Existing home sales fell again in January although the decline was a minor one compared to the 6.4 percent drop in December.  The National Association of Realtors® (NAR) said sales of single-family homes, townhomes, condominiums and co-ops ticked down 1.2 percent from December's annual rate of 4.99 million to a seasonally adjusted annual rate of 4.94 million.  That number, the lowest since November 2015, put sales behind those a year earlier (5.40 million) by 8.5 percent.

Single-family home sales declined from 4.45 million in December to 4.37 million, putting them 8.4 percent lower on a year-over-year basis. Existing condominiums and co-ops sold at an annual rate of 570,000 units in January, up 3.6 percent from last month and down 9.5 percent from a year ago.

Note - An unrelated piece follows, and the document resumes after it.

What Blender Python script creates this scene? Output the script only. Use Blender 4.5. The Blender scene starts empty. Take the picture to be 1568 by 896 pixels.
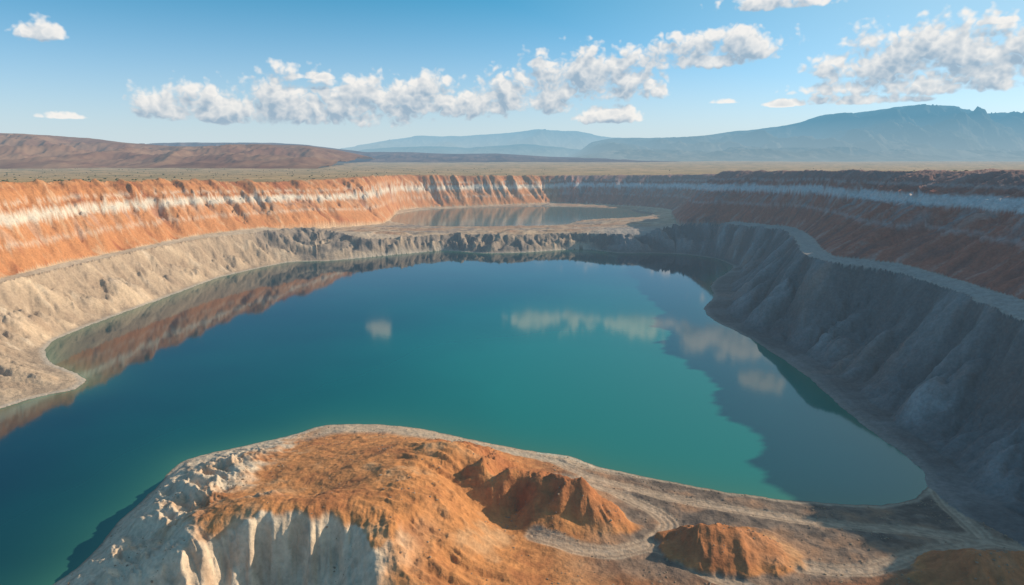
import bpy, math, numpy as np
from mathutils import Vector
f4=np.float32
CAMH=120.0; FPX=1060.0; PITCH=math.atan2(208.0,FPX)
SP,CP=math.sin(PITCH),math.cos(PITCH)
def unproject(u,v,h=0.0):  # image pixel projected back through the camera onto height h
    x=(u-784)/FPX; y=(448-v)/FPX
    dz=-SP+y*CP; dy=CP+y*SP
    t=(h-CAMH)/dz
    return (x*t,dy*t,h)
# ---------------------------------------------------------------- noise
rng=np.random.RandomState(7)
ang=rng.rand(256,256)*2*np.pi
GX=np.cos(ang).astype(f4); GY=np.sin(ang).astype(f4)
def perlin(x,y,seed=0):
    x=np.asarray(x,dtype=np.float64)+seed*17.31; y=np.asarray(y,dtype=np.float64)+seed*9.73
    xi=np.floor(x); yi=np.floor(y)
    xf=(x-xi).astype(f4); yf=(y-yi).astype(f4)
    xi=xi.astype(np.int64)&255; yi=yi.astype(np.int64)&255
    x1=(xi+1)&255; y1=(yi+1)&255
    u=xf*xf*xf*(xf*(xf*6-15)+10); v=yf*yf*yf*(yf*(yf*6-15)+10)
    a=GX[xi,yi]*xf+GY[xi,yi]*yf
    b=GX[x1,yi]*(xf-1)+GY[x1,yi]*yf
    c=GX[xi,y1]*xf+GY[xi,y1]*(yf-1)
    d=GX[x1,y1]*(xf-1)+GY[x1,y1]*(yf-1)
    return ((a+(b-a)*u)*(1-v)+(c+(d-c)*u)*v)*1.4
def fbm(x,y,o=4,seed=0,g=0.5):
    s=0;a=1;n=0
    for i in range(o):
        s=s+a*perlin(x*2**i,y*2**i,seed+i*3); n+=a; a*=g
    return s/n
def ridged(x,y,o=4,seed=0,g=0.5):
    s=0;a=1;n=0
    for i in range(o):
        s=s+a*(1-2*np.abs(perlin(x*2**i,y*2**i,seed+i*5))); n+=a; a*=g
    return s/n
def sm(a,b,x):
    t=np.clip((x-a)/(b-a),0,1); return t*t*(3-2*t)
# ---------------------------------------------------------------- outlines read off image pixels, back-projected through the camera
W=[(-300,-60,0),(-300,100,0),(-285,230,0),(-262,290,0)]
W+=[unproject(u,v) for u,v in [(0,625),(60,608),(115,596),(131,582),(118,571),(78,556),(70,538),(85,520),(165,488),(250,457),(340,424),(440,402),(500,400),(545,396),(620,389),(680,384),(740,388),(800,387),(860,383),(900,382),(950,388),(1000,388),(1050,390),(1095,396),(1122,407),(1116,416),(1096,428),(1088,440),(1093,455),(1078,472),(1090,489),(1140,514),(1190,545),(1240,580),(1290,625),(1340,665),(1390,700),(1415,725),(1420,745)]]
W+=[unproject(1480,790,3),unproject(1568,835,4),(140,150,5),(140,60,6),(140,-60,6)]
B=[(-350,-60,36),(-350,300,36),(-350,380,36),(-350,463,35),(-351,551,35),(-344,630,35),(-333,732,34),(-297,819,32),(-256,891,30),(-215,880,24),(-181,856,20),(-123,900,18),(-74,931,18),(-3,915,18),(67,940,18),(117,913,20),(171,898,20),(190,905,28),(220,911,34),(259,868,38),(274,793,42),(280,713,46),(244,589,50),(218,517,50),(210,462,51),(232,427,51),(233,375,51),(227,329,51),(220,290,51),(215,220,50),(205,130,48),(200,-60,45)]
T=[(-360,-60,37),(-360,300,37),(-361,463,36),(-362,551,36),(-355,630,36),(-345,735,36),(-318,825,35),(-285,900,33),(-262,980,30),(-235,1060,22),(-215,1150,15),(-225,1300,13),(-235,1450,12),(-180,1540,10),(-60,1600,10),(60,1665,10),(100,1690,10),(200,1640,10),(290,1560,10),(330,1450,12),(300,1300,16),(260,1100,25),(240,1000,31),(235,925,36),(270,875,40),(286,800,44),(292,715,48),(258,592,52),(232,515,53),(222,470,53),(244,430,54),(244,375,54),(240,325,54),(232,285,54),(226,215,53),(214,120,50),(210,-60,48)]
R=[(-420,-60,104),(-420,250,103),(-418,455,102),(-414,566,99.3),(-413,650,97.5),(-408,750,94.7),(-388,860,91),(-344,960,86.6),(-334,1020,85),(-310,1085,84),(-300,1180,84),(-275,1300,83.9),(-262,1500,81),(-230,1600,79),(-120,1680,76),(0,1745,74),(68,1790,72.8),(230,1740,75),(380,1600,80),(440,1350,88),(400,1200,93),(340,1121,97.6),(336,900,102),(336,700,106.6),(340,465,110.7),(335,300,112),(325,150,112),(320,-60,112)]
Fs=[unproject(u,v) for u,v in [(1420,745),(1400,765),(1350,774),(1300,773),(1200,765),(1100,752),(1000,733),(920,715),(870,699),(830,693),(760,681),(700,668),(640,656),(580,650),(500,651),(455,664),(400,677),(340,690),(285,703),(262,722),(215,770),(180,800),(150,840),(80,895)]]
F=Fs+[(-150,140,0),(-165,60,0),(-170,-60,0),(300,-60,0),(300,170,0),unproject(1700,790,0),unproject(1500,745,0)]
P=[unproject(u,v,8) for u,v in [(592,331),(640,322),(720,318),(820,316),(900,317),(960,320),(1003,326),(985,333),(900,337),(860,345),(780,347),(700,348),(640,346),(600,340)]]
ROADS=[[unproject(u,v,3) for u,v in l] for l in [
 [(700,682),(780,692),(850,703),(900,728),(1000,752),(1100,772),(1250,797),(1400,815),(1600,850)],
 [(860,735),(940,755),(1005,782),(1027,802),(1000,832),(940,850),(880,846),(820,830)],
 [(1000,832),(1100,890),(1200,930)],[(1000,838),(1200,868),(1330,878),(1420,850),(1500,835)],
 [(1500,822),(1458,775),(1440,745),(1412,705),(1350,650),(1290,605),(1240,560),(1190,530)]]]
# ---------------------------------------------------------------- polar site grid
AZ0,AZ1=math.radians(-57),math.radians(57)
K=3
NA=500*K+1
rc=np.concatenate([np.geomspace(62,2200,340),np.geomspace(2200,45000,70)[1:]])
NRc=len(rc); rf=np.interp(np.arange((NRc-1)*K+1)/K,np.arange(NRc),rc); NR=len(rf)
ac=np.linspace(AZ0,AZ1,500+1); af=np.linspace(AZ0,AZ1,NA)
Ac,Rc=np.meshgrid(ac,rc); Xc=(Rc*np.sin(Ac)).astype(f4); Yc=(Rc*np.cos(Ac)).astype(f4)
Af,Rf=np.meshgrid(af,rf); X=(Rf*np.sin(Af)).astype(f4); Y=(Rf*np.cos(Af)).astype(f4)
def up(a):
    i=np.arange(NR)/K; i0=np.minimum(i.astype(int),NRc-2); fi=(i-i0).astype(f4)[:,None]
    b=a[i0]*(1-fi)+a[i0+1]*fi
    j=np.arange(NA)/K; j0=np.minimum(j.astype(int),a.shape[1]-2); fj=(j-j0).astype(f4)[None]
    return b[:,j0]*(1-fj)+b[:,j0+1]*fj
def smooth(pts,n=3):
    p=np.array(pts,float); N=len(p); out=[]
    for i in range(N-1):
        a,b,c,d=p[max(i-1,0)],p[i],p[i+1],p[min(i+2,N-1)]
        for k in range(n):
            t=k/n
            cr=0.5*(2*b+(c-a)*t+(2*a-5*b+4*c-d)*t*t+(-a+3*b-3*c+d)*t**3)
            out.append(0.6*cr+0.4*(b+(c-b)*t))
    out.append(p[-1])
    return np.array(out)
def field(pts,closed=True,n=3,crossing=True):
    q=smooth(pts,n)
    M=len(q); best=np.full(Xc.shape,1e12,f4); hh=np.zeros_like(Xc); ss=np.zeros_like(Xc)
    ins=np.zeros(Xc.shape,bool); s0=0
    for i in range(M if closed else M-1):
        a=q[i]; b=q[(i+1)%M]
        dx,dy=b[0]-a[0],b[1]-a[1]; L2=dx*dx+dy*dy
        if L2<1e-6: continue
        if not (closed and i==M-1 and crossing=='open'):
            t=np.clip(((Xc-a[0])*dx+(Yc-a[1])*dy)/L2,0,1)
            d=(Xc-a[0]-t*dx)**2+(Yc-a[1]-t*dy)**2
            m=d<best
            best=np.where(m,d,best); hh=np.where(m,a[2]+(b[2]-a[2])*t,hh); ss=np.where(m,s0+t*math.sqrt(L2),ss)
        s0+=math.sqrt(L2)
        if closed and dy!=0:
            c=((a[1]>Yc)!=(b[1]>Yc))&(Xc<dx*(Yc-a[1])/dy+a[0]); ins^=c
    d=np.sqrt(best)
    if closed: d=np.where(ins,-d,d)
    return d,hh,ss
sdWc,hWc,sWc=field(W,crossing='open'); sdBc,hBc,sBc=field(B,crossing='open')
sdTc,hTc,sTc=field(T,crossing='open'); sdRc,hRc,sRc=field(R,crossing='open')
sdFc,_,sFc=field(F); sdPc,_,_=field(P+[P[0]])
rd=None
for r_ in ROADS:
    d,_,_=field(r_,closed=False); rd=d if rd is None else np.minimum(rd,d)
sdW,hW,sdB,hB,sB,sdT,hT,sT,sdR,hR,sR,sdF,sdP,road=[up(a) for a in (sdWc,hWc,sdBc,hBc,sBc,sdTc,hTc,sTc,sdRc,hRc,sRc,sdFc,sdPc,rd)]
# irregular natural edges
n60=fbm(X/60,Y/60,3,1); n14=fbm(X/14,Y/14,4,2); n5=fbm(X/4.5,Y/4.5,4,3)
east=sm(70,150,X)
sdW=sdW+n14*1.8+n5*0.5; sdF=sdF+n14*1.3+n5*0.6; sdP=sdP+n14*3
sRw=sR+n14*4+n60*6
notch=ridged(sRw/60,Y*0+0.3,3,4,.4)
rimcut=(notch-0.25)*13
sdR=sdR+rimcut*(1-0.65*east)+n14*1.2
sdB=sdB+n60*3+ridged(sB/30,Y*0+.7,3,9)*4*(1-.5*east)+n14*1.5
near0=lambda a:np.maximum(a,0.01)
# upper wall
dT,dR=near0(sdT),near0(-sdR); tU=dT/(dT+dR)
prof=tU-0.05*np.sin(tU*np.pi*2)
stepn=sm(.50,.56,tU)-sm(.44,.62,tU)
prof=prof+stepn*0.12
h_up=hT+(hR-hT)*prof
env=np.clip(np.sin(np.pi*np.clip(tU,0,1)),0,1)**0.6
gul=ridged(sRw/46,tU*0.6,4,11,0.55)
gul2=ridged(sRw/10,tU*1.0,3,13,.55)
h_up=h_up+env*((gul-0.3)*(21-6*east)+(gul2-0.2)*4.8)+n5*0.5
tz=(h_up-hT)/np.maximum(hR-hT,5)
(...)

Analysts, pointing to lower mortgage rates and "an easy comparison against a very weak December" had expected at least a slight increase in January sales.  Those polled by Econoday had forecasted in a range of 4.90 to 5.20 million, with a consensus of 5.04 million.

Lawrence Yun, NAR's chief economist, acknowledged the sluggish sales, but said he does not expect the numbers to decline further going forward. "Existing home sales in January were weak compared to historical norms; however, they are likely to have reached a cyclical low. Moderating home prices combined with gains in household income will boost housing affordability, bringing more buyers to the market in the coming months."

The median existing-home price for all housing types in January was $247,500, up 2.8 percent from the January 2018 median of $240,800. January's price increase marks the 83rd straight month of year-over-year gains.

The median existing single-family home price rose 3.1 percent on an annual basis to $249,400. The median existing condo price was $233,000, an 0.1 percent annual gain.  

Yun notes that this median home price growth is the slowest since February 2012 and cautions that the figures do not yet tell the full story for the month of January. "Lower mortgage rates from December 2018 had little impact on January sales, however, the lower rates will inevitably lead to more home sales."

The inventory of existing homes for sale at the end of January was 1.59 million, up from 1.53 million in December and 1.52 million a year ago. Unsold inventory is at a 3.9-month supply at the current sales pace, up from 3.7 months and 3.4 months respectively during the two earlier periods. 

Properties remained on the market for an average of 49 days in January, up from 46 days in December and 42 days a year ago. Thirty-eight percent of homes sold in January were on the market for less than a month.

While it was the sixth straight month that the total inventory grew on a year-over-year basis, Yun says the market is still suffering from too few homes for sale. "In particular, the lower end of the market is experiencing a greater shortage, and more home construction is needed," says Yun. "Taking steps to lower construction costs would be a tremendous help. Local zoning ordinances should also be reformed, while the housing permitting process must be expedited; these simple acts would immediately increase homeownership opportunities and boost local economies."

"Decelerated sales and the increases in inventory will work in favor of potential homebuyers, putting them in a better negotiating position heading into the spring months," said NAR President John Smaby, "On top of that, low-interest rates will bring an additional $80 per month savings compared to the rates of just a few months ago."

First-time buyers were responsible for 29 percent of sales in January, down from last month (32 percent), but the same as a year ago. Investors purchased 16 percent of homes sold during the month, down from 17 percent in January 2018.  Twenty-three percent of sales were all cash, up from 22 percent in both December and in January 2018.  

Distressed sales - foreclosures and short sales - increased for the first time in many months. They represented 4 percent of sales in January, up from 2 percent last month and down from 5 percent a year ago.

The Northeast was the only region in which existing home sales increased during the month.  They rose 2.9 percent month-over-month to an annual rate of 700,000. This was still down 1.4 percent on an annual basis. The median price of a home sold during the month gained 0.4 percent to $270,000

In the Midwest, existing-home sales fell 2.5 percent to an annual rate of 1.16 million in January and were down 7.9 percent from a year ago. The median price in the Midwest was $189,700, an annual increase of 1.4 percent.           

Existing-home sales in the South dropped 1.0 percent to an annual rate of 2.08 million in January, down 8.4 percent from last year. The median price was $214,800, up 2.5 percent from a year ago.

The West saw a 2.9 percent downturn in sales to an annual rate of 1.00 million, a rate 13.8 percent below a year ago. The median price in the West increased by 2.9 percent to $374,600.